Question 7.6: The performance of the fin in Figure 7.12 is now examined; i...
The performance of the fin in Figure 7.12 is now examined; it depends on combined conduction, convection, and radiation. A gas at T_e is flowing over the fin and removing energy by convection. The environment to which the fin radiates is also assumed to be at T_e. The fin cross section has area A and perimeter P. The fin is nongray with total absorptivity α for radiation incident from the environment.
From the control volume approach, an energy balance on a fin element of length dx yields
kA\frac{\partial^2 T}{\partial x^2}dx=\sigma [\epsilon T^4(x)-\alpha T_e^4]Pdx+hPdx[T(x)-T_e] (7.16)
The term on the left is the net conduction into the element, and on the right are the radiative and convective losses. The radiative exchange between the fin and its base is neglected here but has been included in more detailed analyses. This equation is to be solved for T(x), which can then be used to obtain the energy dissipation. Multiply by [1/(kA dx)] dT/dx, and integrate once to yield.
\frac{1}{2}\left\lgroup\frac{dT}{dx} \right\rgroup^2=\frac{\epsilon \sigma P}{KA} \left\lgroup\frac{T^5}{5}-\frac{\alpha }{\epsilon }TT_e^4 \right\rgroup+\frac{hP}{KA} \left\lgroup\frac{T^2}{2}-TT_e \right\rgroup +C (7.17)

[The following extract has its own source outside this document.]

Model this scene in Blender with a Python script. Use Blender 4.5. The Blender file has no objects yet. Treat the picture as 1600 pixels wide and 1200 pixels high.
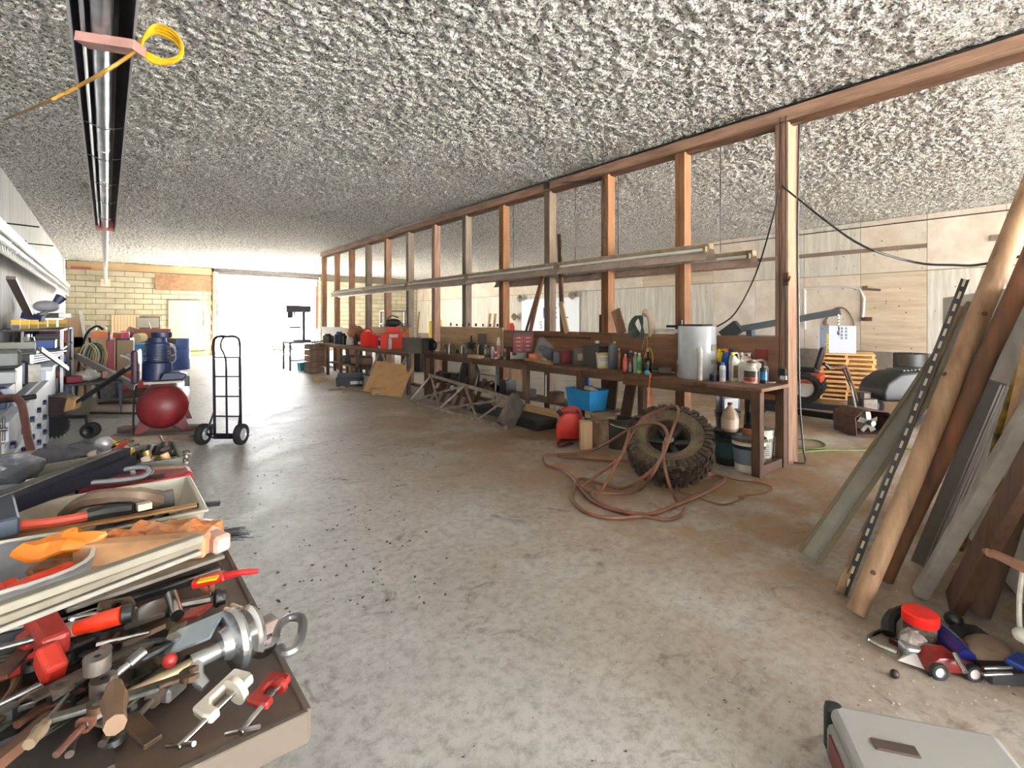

where C is a constant of integration.
For convection and radiation from the end surface of the fin, or for the end of the fin assumed insulated, the dT/dx in Equation 7.17 is expressed in terms of the appropriate end conditions. For a case that leads to an analytical solution let T_e ≈ 0 and let the fin be long. For large x, T(x) \longrightarrow 0 and dT/dx \longrightarrow 0 , and from Equation 7.17 C = 0. Solving for dT/dx gives
\frac{dT}{dx}=-\left\lgroup\frac{2}{5}\frac{P\epsilon \sigma }{KA} T^5+\frac{hP}{KA}T^2 \right\rgroup^{1/2} (7.18)
The minus sign is used for the square root since T decreases as x increases. The variables in Equation 7.18 are separated and the equation integrated with the condition that T(0) = T_h,
\int_{0}^{x}{dx}=-\int_{T_b}^{T}{\frac{dT}{T\left[\frac{2}{5}(P\epsilon \sigma /KA)T^3+hP/KA \right]^{1/2} } }
x=\frac{1}{3}M^{-1/2}\left[\ln\frac{(GT_b^3+M)^{1/2}-M^{1/2}}{(GT_b^3+M)^{1/2}+M^{1/2}} -\ln\frac{(GT^3+M)^{1/2}-M^{1/2}}{(GT^3+M)^{1/2}+M^{1/2}} \right] (7.19)
where G = 2/3P\epsilonσ/kA and M = hP/kA. For this simplified limiting case an analytical relation for T(x) is obtained. The solution can be carried somewhat further, as considered in Homework Problem 7.3. A detailed treatment of this type of fin is in Shouman (1965, 1968).